Abstract

Quantum computing is developing rapidly and is expected to challenge the security of the cryptographic systems used in modern cloud computing. Today, most public-key encryption methods, including RSA and Elliptic Curve Cryptography (ECC), depend on mathematical problems that are difficult for classical computers to solve. However, quantum computers could solve these problems much faster using Shor’s algorithm, making current encryption techniques vulnerable in the future.
Cloud computing now supports many essential services, including banking, healthcare, e-commerce, and government systems. Because of this, protecting sensitive data for the long term has become increasingly important. One major concern is the “harvest now, decrypt later” approach, where attackers collect encrypted information today with the goal of decrypting it once powerful quantum computers become available. This has increased the need for Post-Quantum Cryptography (PQC), which is designed to resist attacks from both classical and quantum computers.

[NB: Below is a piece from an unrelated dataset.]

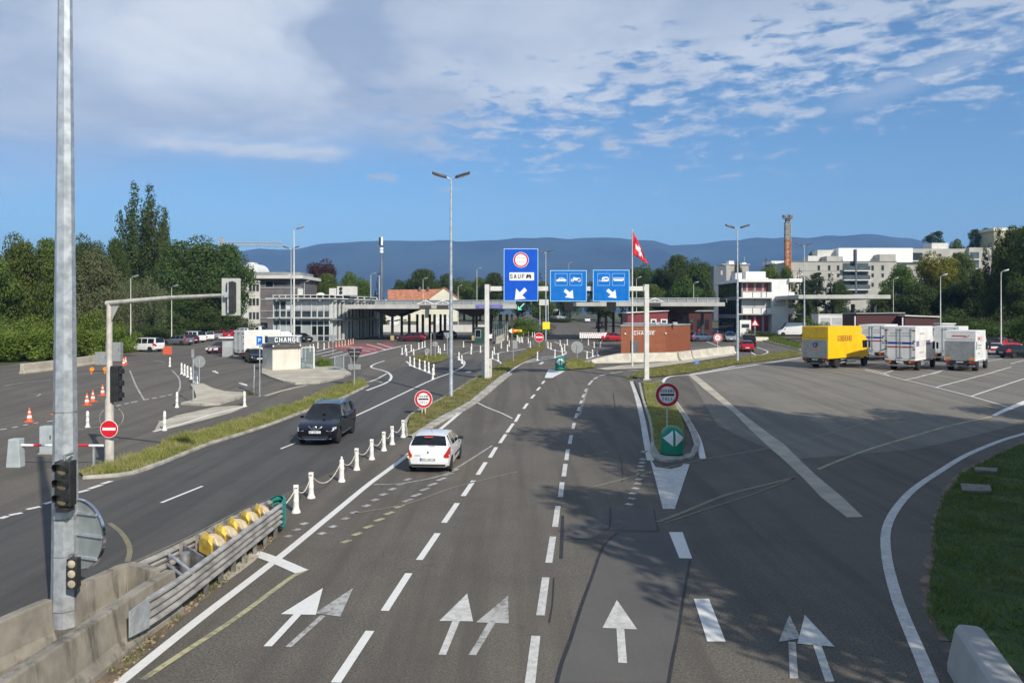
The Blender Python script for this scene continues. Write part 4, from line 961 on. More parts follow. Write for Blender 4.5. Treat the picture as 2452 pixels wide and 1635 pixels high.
def signal_head(parent, c, w, h, depth, lens, visors, name='signal_head'):
    hd = MB().at(Matrix.Translation(c)).box(-w / 2, w / 2, 0, depth, -h / 2, h / 2).build(name, BLACKP, parent, bevel=.015)
    r_ = h / 6 * .78
    for k in (1, 0, -1):
        z = k * h / 3
        MB().at(Matrix.Translation(c)).lathe([(.001, -.015), (r_ * .6, -.012), (r_, .002), (r_, .01)], 18, (0, -.006, z), 'y').build('lens', lens, hd, smooth=True)
        if visors:
            q = [(r_ * 1.22 * math.cos(a), r_ * 1.22 * math.sin(a)) for a in [rad(-20 + 220 * i / 14) for i in range(15)]]
            inn = [(x * .93, y * .93) for x, y in q]
            m = MB().at(Matrix.Translation(c)); rings = []
            for (x, y), (x2, y2) in zip(q, inn):
                out = .20 * (0.45 + .55 * max(0, y / (r_ * 1.22)))
                rings.append([(x, -.001, z + y), (x, -out, z + y), (x2, -out, z + y2), (x2, -.001, z + y2)])
            m.loft(rings).build('visor', BLACKP, hd, smooth=40)
    return hd
sc_ = (MD - .5) / FPX
SX_ = lambda u, dy: XD(u, MD - dy) - mx
def SZ_(v, dy): return EYE + (HV - v) / FPX * (MD - dy)
signal_head(t, (SX_(149, .55), -.55, SZ_(1159, .55)), 38 * sc_, 108 * sc_, .22, LENS, True)
MB().box(SX_(134, .5), SX_(164, .5), -.52, -.30, SZ_(1226, .5), SZ_(1215, .5)).build('mount_bracket', BLACKP, t)
MB().tube([(SX_(155, .45), -.45, SZ_(1106, .45)), (SX_(155, .45), -.45, SZ_(1091, .45)), (SX_(155, .45), -.2, SZ_(1091, .45))], .025, 8).build('mount_bracket', GALV_D, t)
signal_head(t, (SX_(171, .44), -.44, SZ_(1374, .44)), 25 * sc_, 72 * sc_, .16, LENSP, False)
MB().tube([(SX_(166, .36), -.36, SZ_(1338, .36)), (SX_(166, .36), -.36, SZ_(1329, .36)), (SX_(166, .36), -.18, SZ_(1329, .36))], .02, 8).build('mount_bracket', GALV_D, t)
# big disc seen from behind, turned away to the left
SB = mat('sign_back_clear', (0.30, 0.33, 0.33), 0.35, 0.08, 3, metal=0.3)
T = Matrix.Translation(((187 - 156) * MD / FPX - .02, .05, mz(1280))) @ Matrix.Rotation(rad(-21), 4, 'Z'); R_ = 85 / FPX * MD
sg = MB(T).plate(circle(R_ * .97, 40), .0, .015).build('round_sign', SB, t)
m = MB(T); ringplate(m, R_ * .965, R_, -.03, .03, 44); m.build('sign_rim', CHROME, sg, smooth=40)
for z in (-.62, 0.02, .62): MB(T).box(-.62 * R_ if abs(z) > .1 else -.9 * R_, .74 * R_ if abs(z) > .1 else .95 * R_, -.05, -.001, z * R_ - .022, z * R_ + .022).build('sign_rail', GALV, sg)

# ---- cantilever traffic light at the left entrance
B = G(262, 1116); t = thing('cantilever_traffic_light', 'rusty pale cantilever post with a backboarded signal over the exit road', 'traffic light', B)
ztop = EYE + (HV - 728) / FPX * B.y
MB().lathe([(.19, 0), (.17, .1), (.16, 2.6), (.12, 2.7), (.105, ztop)], 12).build('pole', MAST, t, smooth=45)
HP = Vector((XD(538, 27.2), 27.2, EYE + (HV - 707) / FPX * 27.2)) - B
MB().tube([(-.12, .03, ztop + .02), (0.02, 0, ztop + .04), tuple(HP * .55 + Vector((0, 0, ztop * .45 + .06))), tuple(HP)], [.11, .10, .085, .065], 10).build('arm', MAST, t, smooth=45)
dh = Vector((HP.x, HP.y, 0)).normalized()
m = MB(); m.loft([[(x * dh.x + s * dh.y * .01, x * dh.y - s * dh.x * .01, z) for x, z in ((.08, ztop - .75), (.62, ztop - .02), (.08, ztop - .02))] for s in (-1, 1)]); m.build('gusset', MAST, t)
T = Matrix.Translation(HP) @ Matrix.Rotation(rad(10), 4, 'Z')
BOARD = mat('backboard', (0.42, 0.43, 0.39), 0.5, 0.06, 4)
bd = MB(T).box(-.10, .54, -.02, .0, -.72, .60).build('backboard', BOARD, t, bevel=.012)
MB(T).loft([[(x, y, z) for x, z in ((.08, -.55), (.14, -.62), (.40, -.58), (.40, .45), (.30, .5), (.08, .45))] for y in (-.16, -.021)]).build('signal_head', BLACKP, bd, bevel=.02)
MB(T).box(.12, .165, -.2, -.161, -.62, .55).build('head_rail', GALV, bd); MB(T).box(.02, .16, -.26, -.2, -.08, .1).build('clamp', GALV, bd)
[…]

This research paper examines how post-quantum cryptography can improve cloud security. It discusses PQC algorithms being standardized by the National Institute of Standards and Technology and focuses on key approaches such as lattice-based, hash-based, and code-based cryptography. The paper also analyses their strengths, limitations, and suitability for cloud environments.
In addition, the paper proposes a hybrid migration framework that combines traditional cryptographic methods with post-quantum algorithms. This approach supports gradual adoption, backward compatibility, and cryptographic flexibility while minimizing disruption to existing cloud systems.